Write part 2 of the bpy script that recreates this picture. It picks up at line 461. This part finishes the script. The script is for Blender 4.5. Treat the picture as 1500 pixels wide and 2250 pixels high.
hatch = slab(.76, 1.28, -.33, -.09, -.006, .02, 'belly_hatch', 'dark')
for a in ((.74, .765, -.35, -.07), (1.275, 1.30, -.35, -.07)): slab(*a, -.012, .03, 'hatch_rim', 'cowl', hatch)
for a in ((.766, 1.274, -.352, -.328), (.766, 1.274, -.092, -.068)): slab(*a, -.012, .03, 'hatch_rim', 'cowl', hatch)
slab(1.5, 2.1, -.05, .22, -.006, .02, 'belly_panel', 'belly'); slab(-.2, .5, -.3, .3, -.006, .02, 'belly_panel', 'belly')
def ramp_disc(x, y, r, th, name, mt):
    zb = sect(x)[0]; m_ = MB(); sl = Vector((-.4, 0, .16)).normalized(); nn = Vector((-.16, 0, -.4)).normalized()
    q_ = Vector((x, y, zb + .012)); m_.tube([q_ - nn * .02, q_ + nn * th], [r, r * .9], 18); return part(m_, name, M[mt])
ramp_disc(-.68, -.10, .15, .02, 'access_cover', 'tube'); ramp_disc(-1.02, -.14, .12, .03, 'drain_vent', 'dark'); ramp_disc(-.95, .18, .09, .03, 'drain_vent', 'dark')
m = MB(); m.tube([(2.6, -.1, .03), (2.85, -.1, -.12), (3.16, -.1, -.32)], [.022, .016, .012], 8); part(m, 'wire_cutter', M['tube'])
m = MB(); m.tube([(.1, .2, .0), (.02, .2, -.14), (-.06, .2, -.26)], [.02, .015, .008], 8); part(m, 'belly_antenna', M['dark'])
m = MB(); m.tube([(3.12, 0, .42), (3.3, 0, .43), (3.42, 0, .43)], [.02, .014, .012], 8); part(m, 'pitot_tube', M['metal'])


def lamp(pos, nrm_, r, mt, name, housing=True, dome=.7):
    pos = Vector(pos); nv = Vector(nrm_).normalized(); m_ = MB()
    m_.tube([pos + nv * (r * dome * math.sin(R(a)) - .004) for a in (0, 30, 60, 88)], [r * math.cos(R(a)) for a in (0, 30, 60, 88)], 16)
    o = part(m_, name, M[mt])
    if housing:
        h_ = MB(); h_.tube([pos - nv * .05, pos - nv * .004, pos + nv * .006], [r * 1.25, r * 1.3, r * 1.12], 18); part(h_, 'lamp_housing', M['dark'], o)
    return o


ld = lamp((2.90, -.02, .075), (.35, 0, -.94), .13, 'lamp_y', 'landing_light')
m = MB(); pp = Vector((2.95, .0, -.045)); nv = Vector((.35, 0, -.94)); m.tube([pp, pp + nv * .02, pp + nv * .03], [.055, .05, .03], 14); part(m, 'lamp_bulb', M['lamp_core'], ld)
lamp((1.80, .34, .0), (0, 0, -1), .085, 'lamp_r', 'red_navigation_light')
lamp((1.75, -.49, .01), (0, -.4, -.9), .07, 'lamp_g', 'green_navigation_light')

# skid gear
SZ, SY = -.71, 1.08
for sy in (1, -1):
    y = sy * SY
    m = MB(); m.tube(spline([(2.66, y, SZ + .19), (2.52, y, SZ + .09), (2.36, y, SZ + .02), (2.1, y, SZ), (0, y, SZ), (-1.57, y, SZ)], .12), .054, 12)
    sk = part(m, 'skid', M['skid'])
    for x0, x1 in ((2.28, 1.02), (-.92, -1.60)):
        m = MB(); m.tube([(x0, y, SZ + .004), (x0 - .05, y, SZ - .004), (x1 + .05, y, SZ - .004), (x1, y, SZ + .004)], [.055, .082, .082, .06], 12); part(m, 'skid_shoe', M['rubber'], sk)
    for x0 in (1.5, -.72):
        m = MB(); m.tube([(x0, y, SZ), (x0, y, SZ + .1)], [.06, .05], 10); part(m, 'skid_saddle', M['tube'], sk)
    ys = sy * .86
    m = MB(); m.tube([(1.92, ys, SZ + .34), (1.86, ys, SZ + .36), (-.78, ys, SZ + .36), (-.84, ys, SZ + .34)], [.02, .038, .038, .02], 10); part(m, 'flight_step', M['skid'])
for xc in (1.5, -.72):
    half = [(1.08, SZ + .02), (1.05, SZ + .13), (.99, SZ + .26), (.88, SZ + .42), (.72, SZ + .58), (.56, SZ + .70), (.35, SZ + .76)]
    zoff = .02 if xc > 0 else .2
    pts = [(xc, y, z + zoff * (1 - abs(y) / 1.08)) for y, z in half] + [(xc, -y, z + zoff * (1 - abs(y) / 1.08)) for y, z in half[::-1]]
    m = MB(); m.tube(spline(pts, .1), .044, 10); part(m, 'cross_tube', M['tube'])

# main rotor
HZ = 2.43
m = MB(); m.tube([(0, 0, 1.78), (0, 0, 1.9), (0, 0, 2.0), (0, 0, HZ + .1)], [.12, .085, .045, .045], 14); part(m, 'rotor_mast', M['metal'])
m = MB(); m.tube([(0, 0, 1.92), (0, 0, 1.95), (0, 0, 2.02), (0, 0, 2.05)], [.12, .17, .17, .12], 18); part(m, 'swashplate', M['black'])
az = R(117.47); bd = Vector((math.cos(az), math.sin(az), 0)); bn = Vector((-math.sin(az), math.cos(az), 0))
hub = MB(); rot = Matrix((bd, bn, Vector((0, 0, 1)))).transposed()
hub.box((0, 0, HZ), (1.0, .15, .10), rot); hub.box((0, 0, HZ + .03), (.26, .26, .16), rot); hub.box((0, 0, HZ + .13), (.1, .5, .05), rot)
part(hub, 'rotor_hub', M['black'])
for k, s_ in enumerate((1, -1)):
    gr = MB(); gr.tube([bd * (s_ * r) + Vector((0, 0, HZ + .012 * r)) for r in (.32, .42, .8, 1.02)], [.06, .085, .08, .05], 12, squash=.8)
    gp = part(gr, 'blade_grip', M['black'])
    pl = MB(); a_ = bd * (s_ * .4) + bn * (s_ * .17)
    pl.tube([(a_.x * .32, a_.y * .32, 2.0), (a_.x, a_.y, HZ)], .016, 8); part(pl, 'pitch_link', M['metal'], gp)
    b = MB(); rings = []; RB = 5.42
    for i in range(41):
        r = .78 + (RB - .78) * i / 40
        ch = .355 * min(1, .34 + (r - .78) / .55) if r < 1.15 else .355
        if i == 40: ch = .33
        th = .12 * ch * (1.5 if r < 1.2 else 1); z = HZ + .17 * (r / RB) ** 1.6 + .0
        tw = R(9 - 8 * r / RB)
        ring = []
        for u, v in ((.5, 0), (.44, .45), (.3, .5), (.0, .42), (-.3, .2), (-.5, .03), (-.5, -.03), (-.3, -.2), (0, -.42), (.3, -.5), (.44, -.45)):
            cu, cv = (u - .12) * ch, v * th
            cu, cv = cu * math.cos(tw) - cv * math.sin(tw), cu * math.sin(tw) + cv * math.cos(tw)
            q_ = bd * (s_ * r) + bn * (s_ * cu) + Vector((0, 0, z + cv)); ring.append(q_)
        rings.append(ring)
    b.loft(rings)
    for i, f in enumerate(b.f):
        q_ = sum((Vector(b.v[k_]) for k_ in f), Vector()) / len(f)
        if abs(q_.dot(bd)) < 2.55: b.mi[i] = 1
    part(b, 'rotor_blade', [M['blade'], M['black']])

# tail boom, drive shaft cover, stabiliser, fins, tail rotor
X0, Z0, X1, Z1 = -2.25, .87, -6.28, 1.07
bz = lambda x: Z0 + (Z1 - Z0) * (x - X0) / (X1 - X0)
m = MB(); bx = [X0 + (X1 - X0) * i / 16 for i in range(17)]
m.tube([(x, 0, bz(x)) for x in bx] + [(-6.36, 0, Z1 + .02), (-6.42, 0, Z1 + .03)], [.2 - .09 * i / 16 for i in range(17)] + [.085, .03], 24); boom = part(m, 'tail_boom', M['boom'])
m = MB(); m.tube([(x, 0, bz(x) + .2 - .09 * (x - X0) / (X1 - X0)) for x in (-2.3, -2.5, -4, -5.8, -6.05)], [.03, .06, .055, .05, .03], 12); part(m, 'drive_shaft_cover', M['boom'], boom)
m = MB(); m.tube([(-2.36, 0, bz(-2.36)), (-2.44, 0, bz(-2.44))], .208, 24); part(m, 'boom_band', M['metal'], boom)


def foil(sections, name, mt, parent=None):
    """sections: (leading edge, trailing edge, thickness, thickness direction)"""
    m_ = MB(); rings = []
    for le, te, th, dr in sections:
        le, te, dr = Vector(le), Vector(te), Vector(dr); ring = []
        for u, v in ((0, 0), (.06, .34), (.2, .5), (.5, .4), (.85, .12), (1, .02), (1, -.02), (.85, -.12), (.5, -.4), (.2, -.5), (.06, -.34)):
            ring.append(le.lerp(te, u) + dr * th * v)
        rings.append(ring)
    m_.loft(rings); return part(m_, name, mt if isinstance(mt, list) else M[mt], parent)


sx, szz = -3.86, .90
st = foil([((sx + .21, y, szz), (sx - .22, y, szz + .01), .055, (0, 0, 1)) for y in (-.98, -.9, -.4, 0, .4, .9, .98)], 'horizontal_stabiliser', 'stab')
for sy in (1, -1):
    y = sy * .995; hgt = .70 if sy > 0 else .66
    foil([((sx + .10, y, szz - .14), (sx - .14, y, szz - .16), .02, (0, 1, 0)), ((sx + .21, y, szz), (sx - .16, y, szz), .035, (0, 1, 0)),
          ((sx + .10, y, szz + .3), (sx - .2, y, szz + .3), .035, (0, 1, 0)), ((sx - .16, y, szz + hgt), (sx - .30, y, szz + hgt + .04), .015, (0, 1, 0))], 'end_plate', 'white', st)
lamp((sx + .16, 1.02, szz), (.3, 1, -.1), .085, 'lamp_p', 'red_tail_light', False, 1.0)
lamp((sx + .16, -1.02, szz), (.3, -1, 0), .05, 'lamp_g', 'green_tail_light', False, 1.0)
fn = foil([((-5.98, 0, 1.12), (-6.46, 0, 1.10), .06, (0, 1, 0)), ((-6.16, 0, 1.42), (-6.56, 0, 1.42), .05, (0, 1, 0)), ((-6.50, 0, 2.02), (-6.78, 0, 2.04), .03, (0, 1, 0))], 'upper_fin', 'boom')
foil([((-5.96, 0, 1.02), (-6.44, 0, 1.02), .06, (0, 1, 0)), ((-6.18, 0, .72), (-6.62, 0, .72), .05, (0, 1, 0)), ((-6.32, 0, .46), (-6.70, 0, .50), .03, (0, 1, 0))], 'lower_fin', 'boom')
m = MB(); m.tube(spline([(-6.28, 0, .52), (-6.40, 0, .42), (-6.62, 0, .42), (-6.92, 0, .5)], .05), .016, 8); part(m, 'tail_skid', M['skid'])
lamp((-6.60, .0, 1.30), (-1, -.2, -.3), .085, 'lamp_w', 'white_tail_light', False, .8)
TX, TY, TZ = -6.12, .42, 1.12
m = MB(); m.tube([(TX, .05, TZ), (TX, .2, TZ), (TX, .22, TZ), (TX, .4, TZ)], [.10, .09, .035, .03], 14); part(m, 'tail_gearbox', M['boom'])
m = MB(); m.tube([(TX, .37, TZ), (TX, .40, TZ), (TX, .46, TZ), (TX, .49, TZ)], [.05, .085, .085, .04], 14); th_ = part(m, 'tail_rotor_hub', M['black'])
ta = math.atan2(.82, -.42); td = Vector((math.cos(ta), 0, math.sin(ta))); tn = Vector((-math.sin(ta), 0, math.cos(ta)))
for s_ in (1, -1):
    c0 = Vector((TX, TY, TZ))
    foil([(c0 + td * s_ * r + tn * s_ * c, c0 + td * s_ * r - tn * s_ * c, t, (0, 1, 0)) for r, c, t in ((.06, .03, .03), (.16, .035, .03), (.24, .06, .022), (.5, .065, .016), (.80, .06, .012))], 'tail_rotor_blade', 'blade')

※ ※ ※

*PROBLEM DETAILS*
Please transcribe, exactly and with nothing added, the lines from the first line of the material above through the line that contains "part(m, 'pitot_tube', M['metal'])".

*TASK RESPONSE*
Write part 2 of the bpy script that recreates this picture. It picks up at line 461. This part finishes the script. The script is for Blender 4.5. Treat the picture as 1500 pixels wide and 2250 pixels high.
hatch = slab(.76, 1.28, -.33, -.09, -.006, .02, 'belly_hatch', 'dark')
for a in ((.74, .765, -.35, -.07), (1.275, 1.30, -.35, -.07)): slab(*a, -.012, .03, 'hatch_rim', 'cowl', hatch)
for a in ((.766, 1.274, -.352, -.328), (.766, 1.274, -.092, -.068)): slab(*a, -.012, .03, 'hatch_rim', 'cowl', hatch)
slab(1.5, 2.1, -.05, .22, -.006, .02, 'belly_panel', 'belly'); slab(-.2, .5, -.3, .3, -.006, .02, 'belly_panel', 'belly')
def ramp_disc(x, y, r, th, name, mt):
    zb = sect(x)[0]; m_ = MB(); sl = Vector((-.4, 0, .16)).normalized(); nn = Vector((-.16, 0, -.4)).normalized()
    q_ = Vector((x, y, zb + .012)); m_.tube([q_ - nn * .02, q_ + nn * th], [r, r * .9], 18); return part(m_, name, M[mt])
ramp_disc(-.68, -.10, .15, .02, 'access_cover', 'tube'); ramp_disc(-1.02, -.14, .12, .03, 'drain_vent', 'dark'); ramp_disc(-.95, .18, .09, .03, 'drain_vent', 'dark')
m = MB(); m.tube([(2.6, -.1, .03), (2.85, -.1, -.12), (3.16, -.1, -.32)], [.022, .016, .012], 8); part(m, 'wire_cutter', M['tube'])
m = MB(); m.tube([(.1, .2, .0), (.02, .2, -.14), (-.06, .2, -.26)], [.02, .015, .008], 8); part(m, 'belly_antenna', M['dark'])
m = MB(); m.tube([(3.12, 0, .42), (3.3, 0, .43), (3.42, 0, .43)], [.02, .014, .012], 8); part(m, 'pitot_tube', M['metal'])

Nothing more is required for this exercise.